Pure Regular Expression Engines and Literal Clusters
Hans Åberg via Unicode
unicode at unicode.org
Sun Oct 13 17:22:36 CDT 2019
> On 13 Oct 2019, at 23:54, Richard Wordingham via Unicode <unicode at unicode.org> wrote:
>
> The point about these examples is that the estimate of one state per
> character becomes a severe underestimate. For example, after
> processing 20 a's, the NFA for /[ab]{0,20}[ac]{10,20}[ad]{0,20}e/ can
> be in any of about 50 states. The number of possible states is not
> linear in the length of the expression. While a 'loop iteration' can
> keep the size of the compiled regex down, it doesn't prevent the
> proliferation of states - just add zeroes to my example.
Formally only the expansion of such ranges are NFA, and I haven’t seen anyone considering the complexity with them included. So to me, it seems just a hack.

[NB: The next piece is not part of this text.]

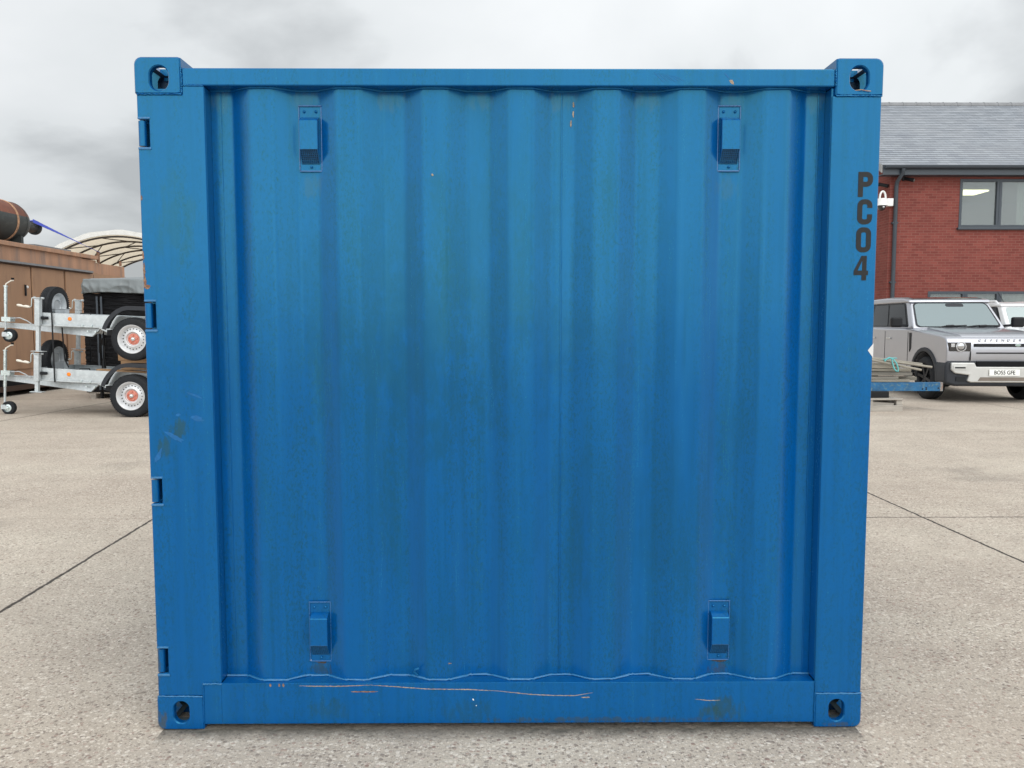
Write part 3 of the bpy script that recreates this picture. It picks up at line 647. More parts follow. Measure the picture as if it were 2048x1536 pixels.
# scratches, rust and scuffs (thin irregular marks lying on the paint)
def scratch(name, pts, w, y, m, label=None, seed=0, jag=0.35):
    rr = random.Random(seed); P = []
    for (a, b) in zip(pts, pts[1:]):
        k = max(2, int(math.dist(a, b)/0.006))
        for i in range(k): P.append((a[0]+(b[0]-a[0])*i/k, a[1]+(b[1]-a[1])*i/k + rr.uniform(-1, 1)*w*0.18))
    P.append(pts[-1]); n = len(P)
    ws = [max(0.0004, w*(1-jag+2*jag*rr.random())*min(1, 4*i/n+0.25, 4*(n-1-i)/n+0.25)) for i in range(n)]
    bm = B(); ribbon(bm, P, ws, y, 0.0004); o = obj(name, bm, m, cont)
    if label: o['label'] = label
def blob(name, x, z, rx, rz, y, m, seed=0, rot=0.0, n=18):
    rr = random.Random(seed); pts = []
    for i in range(n):
        a = 2*math.pi*i/n; k = rr.uniform(0.6, 1.15); px, pz = rx*k*math.cos(a), rz*k*math.sin(a)
        pts.append((x+px*math.cos(rot)-pz*math.sin(rot), z+px*math.sin(rot)+pz*math.cos(rot)))
    bm = B(); prism(bm, pts, 'y', y+0.0003, y-0.0003); return obj(name, bm, m, cont)
yb = 0.0030
scratch('rust_scratch', [(-0.728, 0.1545), (-0.69, 0.1535), (-0.60, 0.1525), (-0.484, 0.1565)], 0.0026, yb, M_scr, seed=1)
scratch('rust_scratch', [(-0.484, 0.1565), (-0.43, 0.153), (-0.277, 0.1415), (-0.139, 0.1395), (-0.036, 0.1335)], 0.0026, yb-0.0002, M_scr, seed=2)
scratch('rust_scratch', [(-0.05, 0.135), (0.068, 0.1215), (0.15, 0.117), (0.223, 0.1165), (0.286, 0.1265)], 0.0024, yb, M_scr, seed=3)
scratch('rust_scratch', [(-0.550, 0.1335), (-0.500, 0.1325), (-0.457, 0.1335)], 0.0036, yb, M_rust, seed=4)
scratch('rust_scratch', [(0.640, 0.102), (0.69, 0.097), (0.728, 0.0985)], 0.0024, yb, M_scr, seed=5)
scratch('rust_scratch', [(0.245, 0.110), (0.275, 0.110)], 0.003, yb, M_scr, seed=15)
scratch('rust_scratch', [(-0.265, 0.2215), (-0.235, 0.2205), (-0.204, 0.2220)], 0.0052, YC-0.0003+0.001, M_rust, seed=6)
for i, (x, z) in enumerate(((-0.828, 0.157), (-0.797, 0.157), (-0.783, 0.1565))): blob('rust_spot', x, z, 0.0035, 0.0065, yb-0.0001, M_rust, i)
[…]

>> I made some C++ templates that translate Unicode code point character
>> classes into UTF-8/32 regular expressions. So anything that can be
>> reduced to actual regular expressions would work.
>
> Besides invalidating complexity metrics, the issue was what \p{Lu}
> should match. For example, with PCRE syntax, GNU grep Version 2.25
> \p{Lu} matches U+0100 but not <A, U+0300>. When I'm respecting
> canonical equivalence, I want both to match [:Lu:], and that's what I
> do. [:Lu:] can then match a sequence of up to 4 NFD characters.
Hopefully some experts here can tune in, explaining exactly what regular expressions they have in mind.